[START OF DATA FOR THIS TASK]

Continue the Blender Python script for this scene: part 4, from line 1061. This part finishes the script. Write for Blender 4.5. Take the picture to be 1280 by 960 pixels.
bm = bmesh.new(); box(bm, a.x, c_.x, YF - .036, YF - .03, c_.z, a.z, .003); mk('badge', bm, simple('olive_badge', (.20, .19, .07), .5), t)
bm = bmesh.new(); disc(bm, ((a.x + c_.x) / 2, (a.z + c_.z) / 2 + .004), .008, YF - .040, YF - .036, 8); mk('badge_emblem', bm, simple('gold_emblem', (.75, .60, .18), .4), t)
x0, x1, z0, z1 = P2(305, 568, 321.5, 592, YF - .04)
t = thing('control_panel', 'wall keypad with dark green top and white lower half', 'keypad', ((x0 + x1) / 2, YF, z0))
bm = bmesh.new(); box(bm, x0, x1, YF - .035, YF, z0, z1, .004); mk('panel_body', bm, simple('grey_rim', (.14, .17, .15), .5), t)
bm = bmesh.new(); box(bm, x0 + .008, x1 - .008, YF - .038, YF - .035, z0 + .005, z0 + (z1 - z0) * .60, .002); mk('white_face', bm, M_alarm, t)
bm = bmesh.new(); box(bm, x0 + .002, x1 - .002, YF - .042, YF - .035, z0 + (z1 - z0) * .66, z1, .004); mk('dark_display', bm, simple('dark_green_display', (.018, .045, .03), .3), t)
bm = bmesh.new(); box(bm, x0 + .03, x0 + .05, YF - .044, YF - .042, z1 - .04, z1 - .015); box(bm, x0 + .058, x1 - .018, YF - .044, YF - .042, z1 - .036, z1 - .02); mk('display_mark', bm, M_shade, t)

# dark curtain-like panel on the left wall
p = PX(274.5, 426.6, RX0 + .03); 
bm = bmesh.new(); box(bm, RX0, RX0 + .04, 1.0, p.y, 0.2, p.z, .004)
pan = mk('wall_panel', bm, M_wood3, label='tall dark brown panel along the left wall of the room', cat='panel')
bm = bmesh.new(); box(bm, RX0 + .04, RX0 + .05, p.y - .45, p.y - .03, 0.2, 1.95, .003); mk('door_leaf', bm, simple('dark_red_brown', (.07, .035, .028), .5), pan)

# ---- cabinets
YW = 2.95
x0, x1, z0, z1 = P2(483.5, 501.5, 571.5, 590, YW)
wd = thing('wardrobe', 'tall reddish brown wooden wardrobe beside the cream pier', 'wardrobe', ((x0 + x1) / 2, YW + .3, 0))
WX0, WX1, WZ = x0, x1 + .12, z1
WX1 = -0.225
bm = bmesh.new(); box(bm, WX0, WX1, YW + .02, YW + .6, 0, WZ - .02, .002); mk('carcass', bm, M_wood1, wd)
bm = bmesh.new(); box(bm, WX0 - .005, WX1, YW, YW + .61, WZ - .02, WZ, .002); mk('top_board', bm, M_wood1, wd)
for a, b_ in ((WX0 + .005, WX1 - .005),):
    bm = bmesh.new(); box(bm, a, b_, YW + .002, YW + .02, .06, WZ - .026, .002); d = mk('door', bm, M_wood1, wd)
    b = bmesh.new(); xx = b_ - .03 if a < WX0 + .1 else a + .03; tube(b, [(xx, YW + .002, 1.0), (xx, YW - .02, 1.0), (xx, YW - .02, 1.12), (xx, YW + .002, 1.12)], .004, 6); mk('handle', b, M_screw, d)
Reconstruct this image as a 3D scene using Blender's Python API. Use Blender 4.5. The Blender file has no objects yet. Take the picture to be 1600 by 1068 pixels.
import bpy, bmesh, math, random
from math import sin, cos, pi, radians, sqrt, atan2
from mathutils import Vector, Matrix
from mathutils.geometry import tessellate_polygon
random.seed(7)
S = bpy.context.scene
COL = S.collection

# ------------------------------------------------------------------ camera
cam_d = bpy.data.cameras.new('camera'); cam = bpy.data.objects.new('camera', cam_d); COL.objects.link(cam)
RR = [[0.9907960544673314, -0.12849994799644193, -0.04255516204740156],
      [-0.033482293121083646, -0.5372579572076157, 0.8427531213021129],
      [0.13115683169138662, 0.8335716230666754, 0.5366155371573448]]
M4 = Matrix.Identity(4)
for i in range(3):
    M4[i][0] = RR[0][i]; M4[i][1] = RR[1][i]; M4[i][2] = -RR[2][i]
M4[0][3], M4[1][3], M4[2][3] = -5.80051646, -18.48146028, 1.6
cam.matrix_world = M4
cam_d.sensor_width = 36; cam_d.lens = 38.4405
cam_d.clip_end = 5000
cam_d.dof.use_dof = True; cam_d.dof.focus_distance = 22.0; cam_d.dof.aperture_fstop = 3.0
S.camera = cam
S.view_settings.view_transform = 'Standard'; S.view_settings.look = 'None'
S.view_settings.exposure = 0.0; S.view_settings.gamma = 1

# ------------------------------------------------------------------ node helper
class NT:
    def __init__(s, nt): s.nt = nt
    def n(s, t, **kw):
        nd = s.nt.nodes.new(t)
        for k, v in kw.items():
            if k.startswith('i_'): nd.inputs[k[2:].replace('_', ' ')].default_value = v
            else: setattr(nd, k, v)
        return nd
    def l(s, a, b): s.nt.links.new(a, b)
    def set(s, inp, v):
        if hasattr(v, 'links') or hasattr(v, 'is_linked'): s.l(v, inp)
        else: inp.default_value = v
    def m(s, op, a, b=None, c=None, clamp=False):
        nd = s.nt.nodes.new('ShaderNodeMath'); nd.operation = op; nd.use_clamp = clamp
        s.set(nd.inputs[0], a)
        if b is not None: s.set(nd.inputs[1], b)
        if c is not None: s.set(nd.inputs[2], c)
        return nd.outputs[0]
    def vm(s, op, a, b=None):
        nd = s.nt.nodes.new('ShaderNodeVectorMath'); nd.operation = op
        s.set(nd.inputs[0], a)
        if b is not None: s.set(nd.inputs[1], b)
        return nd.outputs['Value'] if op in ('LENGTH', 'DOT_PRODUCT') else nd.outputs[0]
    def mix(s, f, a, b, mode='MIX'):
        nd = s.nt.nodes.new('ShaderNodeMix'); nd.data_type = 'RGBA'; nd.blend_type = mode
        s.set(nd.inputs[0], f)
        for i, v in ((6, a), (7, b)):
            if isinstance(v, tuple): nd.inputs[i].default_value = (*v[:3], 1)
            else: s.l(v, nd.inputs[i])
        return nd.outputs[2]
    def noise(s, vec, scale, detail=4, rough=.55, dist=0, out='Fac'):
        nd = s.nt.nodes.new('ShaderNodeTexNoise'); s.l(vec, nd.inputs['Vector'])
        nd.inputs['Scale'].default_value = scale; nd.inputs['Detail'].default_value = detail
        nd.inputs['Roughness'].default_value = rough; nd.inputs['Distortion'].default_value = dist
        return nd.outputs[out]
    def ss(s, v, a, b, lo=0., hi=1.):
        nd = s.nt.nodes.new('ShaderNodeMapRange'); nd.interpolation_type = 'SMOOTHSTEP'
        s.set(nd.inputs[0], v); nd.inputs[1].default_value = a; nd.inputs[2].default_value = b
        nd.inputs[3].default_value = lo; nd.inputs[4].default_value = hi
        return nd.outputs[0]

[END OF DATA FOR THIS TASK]

TASK DIRECTIONS
Please reproduce each line exactly as written.

OUTPUT BELOW
Continue the Blender Python script for this scene: part 4, from line 1061. This part finishes the script. Write for Blender 4.5. Take the picture to be 1280 by 960 pixels.
bm = bmesh.new(); box(bm, a.x, c_.x, YF - .036, YF - .03, c_.z, a.z, .003); mk('badge', bm, simple('olive_badge', (.20, .19, .07), .5), t)
bm = bmesh.new(); disc(bm, ((a.x + c_.x) / 2, (a.z + c_.z) / 2 + .004), .008, YF - .040, YF - .036, 8); mk('badge_emblem', bm, simple('gold_emblem', (.75, .60, .18), .4), t)
x0, x1, z0, z1 = P2(305, 568, 321.5, 592, YF - .04)
t = thing('control_panel', 'wall keypad with dark green top and white lower half', 'keypad', ((x0 + x1) / 2, YF, z0))
bm = bmesh.new(); box(bm, x0, x1, YF - .035, YF, z0, z1, .004); mk('panel_body', bm, simple('grey_rim', (.14, .17, .15), .5), t)
bm = bmesh.new(); box(bm, x0 + .008, x1 - .008, YF - .038, YF - .035, z0 + .005, z0 + (z1 - z0) * .60, .002); mk('white_face', bm, M_alarm, t)
bm = bmesh.new(); box(bm, x0 + .002, x1 - .002, YF - .042, YF - .035, z0 + (z1 - z0) * .66, z1, .004); mk('dark_display', bm, simple('dark_green_display', (.018, .045, .03), .3), t)
bm = bmesh.new(); box(bm, x0 + .03, x0 + .05, YF - .044, YF - .042, z1 - .04, z1 - .015); box(bm, x0 + .058, x1 - .018, YF - .044, YF - .042, z1 - .036, z1 - .02); mk('display_mark', bm, M_shade, t)

# dark curtain-like panel on the left wall
p = PX(274.5, 426.6, RX0 + .03); 
bm = bmesh.new(); box(bm, RX0, RX0 + .04, 1.0, p.y, 0.2, p.z, .004)
pan = mk('wall_panel', bm, M_wood3, label='tall dark brown panel along the left wall of the room', cat='panel')
bm = bmesh.new(); box(bm, RX0 + .04, RX0 + .05, p.y - .45, p.y - .03, 0.2, 1.95, .003); mk('door_leaf', bm, simple('dark_red_brown', (.07, .035, .028), .5), pan)

# ---- cabinets
YW = 2.95
x0, x1, z0, z1 = P2(483.5, 501.5, 571.5, 590, YW)
wd = thing('wardrobe', 'tall reddish brown wooden wardrobe beside the cream pier', 'wardrobe', ((x0 + x1) / 2, YW + .3, 0))
WX0, WX1, WZ = x0, x1 + .12, z1
WX1 = -0.225
bm = bmesh.new(); box(bm, WX0, WX1, YW + .02, YW + .6, 0, WZ - .02, .002); mk('carcass', bm, M_wood1, wd)
bm = bmesh.new(); box(bm, WX0 - .005, WX1, YW, YW + .61, WZ - .02, WZ, .002); mk('top_board', bm, M_wood1, wd)
for a, b_ in ((WX0 + .005, WX1 - .005),):
    bm = bmesh.new(); box(bm, a, b_, YW + .002, YW + .02, .06, WZ - .026, .002); d = mk('door', bm, M_wood1, wd)
    b = bmesh.new(); xx = b_ - .03 if a < WX0 + .1 else a + .03; tube(b, [(xx, YW + .002, 1.0), (xx, YW - .02, 1.0), (xx, YW - .02, 1.12), (xx, YW + .002, 1.12)], .004, 6); mk('handle', b, M_screw, d)
Reconstruct this image as a 3D scene using Blender's Python API. Use Blender 4.5. The Blender file has no objects yet. Take the picture to be 1600 by 1068 pixels.
import bpy, bmesh, math, random
from math import sin, cos, pi, radians, sqrt, atan2
from mathutils import Vector, Matrix
from mathutils.geometry import tessellate_polygon
random.seed(7)
S = bpy.context.scene
COL = S.collection

# ------------------------------------------------------------------ camera
cam_d = bpy.data.cameras.new('camera'); cam = bpy.data.objects.new('camera', cam_d); COL.objects.link(cam)
RR = [[0.9907960544673314, -0.12849994799644193, -0.04255516204740156],
      [-0.033482293121083646, -0.5372579572076157, 0.8427531213021129],
      [0.13115683169138662, 0.8335716230666754, 0.5366155371573448]]
M4 = Matrix.Identity(4)
for i in range(3):
    M4[i][0] = RR[0][i]; M4[i][1] = RR[1][i]; M4[i][2] = -RR[2][i]
M4[0][3], M4[1][3], M4[2][3] = -5.80051646, -18.48146028, 1.6
cam.matrix_world = M4
cam_d.sensor_width = 36; cam_d.lens = 38.4405
cam_d.clip_end = 5000
cam_d.dof.use_dof = True; cam_d.dof.focus_distance = 22.0; cam_d.dof.aperture_fstop = 3.0
S.camera = cam
S.view_settings.view_transform = 'Standard'; S.view_settings.look = 'None'
S.view_settings.exposure = 0.0; S.view_settings.gamma = 1

# ------------------------------------------------------------------ node helper
class NT:
    def __init__(s, nt): s.nt = nt
    def n(s, t, **kw):
        nd = s.nt.nodes.new(t)
        for k, v in kw.items():
            if k.startswith('i_'): nd.inputs[k[2:].replace('_', ' ')].default_value = v
            else: setattr(nd, k, v)
        return nd
    def l(s, a, b): s.nt.links.new(a, b)
    def set(s, inp, v):
        if hasattr(v, 'links') or hasattr(v, 'is_linked'): s.l(v, inp)
        else: inp.default_value = v
    def m(s, op, a, b=None, c=None, clamp=False):
        nd = s.nt.nodes.new('ShaderNodeMath'); nd.operation = op; nd.use_clamp = clamp
        s.set(nd.inputs[0], a)
        if b is not None: s.set(nd.inputs[1], b)
        if c is not None: s.set(nd.inputs[2], c)
        return nd.outputs[0]
    def vm(s, op, a, b=None):
        nd = s.nt.nodes.new('ShaderNodeVectorMath'); nd.operation = op
        s.set(nd.inputs[0], a)
        if b is not None: s.set(nd.inputs[1], b)
        return nd.outputs['Value'] if op in ('LENGTH', 'DOT_PRODUCT') else nd.outputs[0]
    def mix(s, f, a, b, mode='MIX'):
        nd = s.nt.nodes.new('ShaderNodeMix'); nd.data_type = 'RGBA'; nd.blend_type = mode
        s.set(nd.inputs[0], f)
        for i, v in ((6, a), (7, b)):
            if isinstance(v, tuple): nd.inputs[i].default_value = (*v[:3], 1)
            else: s.l(v, nd.inputs[i])
        return nd.outputs[2]
    def noise(s, vec, scale, detail=4, rough=.55, dist=0, out='Fac'):
        nd = s.nt.nodes.new('ShaderNodeTexNoise'); s.l(vec, nd.inputs['Vector'])
        nd.inputs['Scale'].default_value = scale; nd.inputs['Detail'].default_value = detail
        nd.inputs['Roughness'].default_value = rough; nd.inputs['Distortion'].default_value = dist
        return nd.outputs[out]
    def ss(s, v, a, b, lo=0., hi=1.):
        nd = s.nt.nodes.new('ShaderNodeMapRange'); nd.interpolation_type = 'SMOOTHSTEP'
        s.set(nd.inputs[0], v); nd.inputs[1].default_value = a; nd.inputs[2].default_value = b
        nd.inputs[3].default_value = lo; nd.inputs[4].default_value = hi
        return nd.outputs[0]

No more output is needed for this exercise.